The Electronic Intifada 12 April 2001
Most media still present events in Palestine in the context of an ongoing, struggling, or dying “Peace Process” a phrase that since the signing of the Oslo accords has all but replaced pre-Oslo references to Israel’s military occupation of the Gaza Strip and West Bank (including East Jerusalem).
At the same time, images of Palestinian civilian life are all but absent from the overwhelming majority of reports, the media preferring to present images of Palestinian stone-throwing rather than exploring the historical, political, legal or moral roots of the Palestinian Uprising, or even portraying the clashes in their correct context — resistance against 34 years of Israeli military occupation.
Writing in The Guardian in April 2001, the paper’s Middle East editor Brian Whitaker commented:
The Guardian’s electronic newspaper archive contains all the British national dailies, plus the London Evening Standard. A search of this reveals 1,669 stories published during the last 12 months that mentioned the West Bank.
Of these, 49 contained the phrase “occupied West Bank”. A further 513 included the word “occupied” or “occupation” elsewhere in the text. That leaves 1,107 stories - 66% of the total - which managed to talk about the West Bank without mentioning one of the key facts.
Some journalists - particularly Americans - seem reluctant to treat occupation as an established fact and instead treat it as an opinion which should be attributed to someone. Last October, for example, CNN’s Jerusalem bureau chief told viewers that Palestinians were angry at “what they regard as the Israeli occupation”.
Others resort to euphemisms: the West Bank is “disputed” or “administrated by Israel”. Some adopt the practice of Israeli officials by shortening “the Occupied Territories” to “the Territories”.
Source: “Israel wins war of words”, The Guardian, 9 April 2001.

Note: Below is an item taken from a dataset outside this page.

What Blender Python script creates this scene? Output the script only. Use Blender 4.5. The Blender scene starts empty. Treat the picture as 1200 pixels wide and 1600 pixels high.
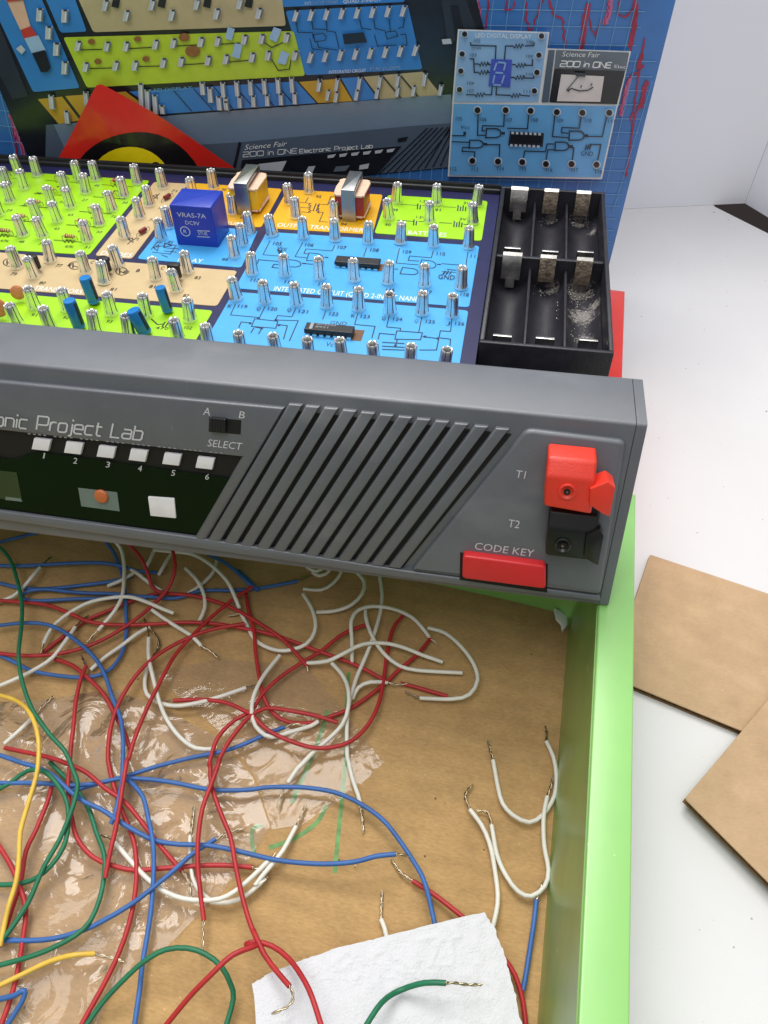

As far as The Electronic Intifada is concerned, the replacement of references to the Israeli military occupation in favour of the phrase “the Peace Process”, during the last 7 years, has been misleading. The occupation never went away. On the ground, there has been a continuing violation of key human rights and of the pertinant international conventions.
Human rights indicators monitored by Israeli, Palestinian, and international organisations amply demonstrate that there has been an unbroken continuation of the military occupation during the seven years since the Oslo Accords were signed in September 1993. For more information about this, see Laurie King-Irani’s briefing, How Oslo promoted human rights violations, on this site.
The use of the phrase “Peace Process” in light of this continuination of — or, as in many spheres such as the freedom of movement, the increase of — human rights violations against the Palestinian population, has diverted attention from the continued repression of Palestinians during the last 7 years. This is tantamount to reporting on Black South African protest in the 1980s without mentioning the context of Apartheid.
Media organisations rarely term Israeli troops an “occupying” army. Occupied Jerusalem is usually described as “Jerusalem,” or “Israel’s capital”, and there are very few in-depth investigative reports questioning or criticizing the IDF’s use of live ammunition and heavy weapons against unarmed civilian protesters at the levels we have seen during clashes.
Regularly, clashes that chronologically transpire with Palestinians only opening fire after Israeli troops killed stone-throwing youths, are written up in the wire services as “Palestinians and Israeli troops exchanged fire today; four Palestinians were killed.” As Canadian writer Margaret Atwood once wrote, “context is all.”
The over-riding reality of the conflict is that Israel is conducting a military occupation. The most recent international reiteration of this irrefutable fact took place on 7 October 2000, when the United Nations Security Council passed resolution 1322 which
‘calls upon Israel, the occupying Power, to abide scrupulously by its legal obligations and its responsibilities under the Fourth Geneva Convention relative to the Protection of Civilian Persons in Time of War of 12 August 1949.’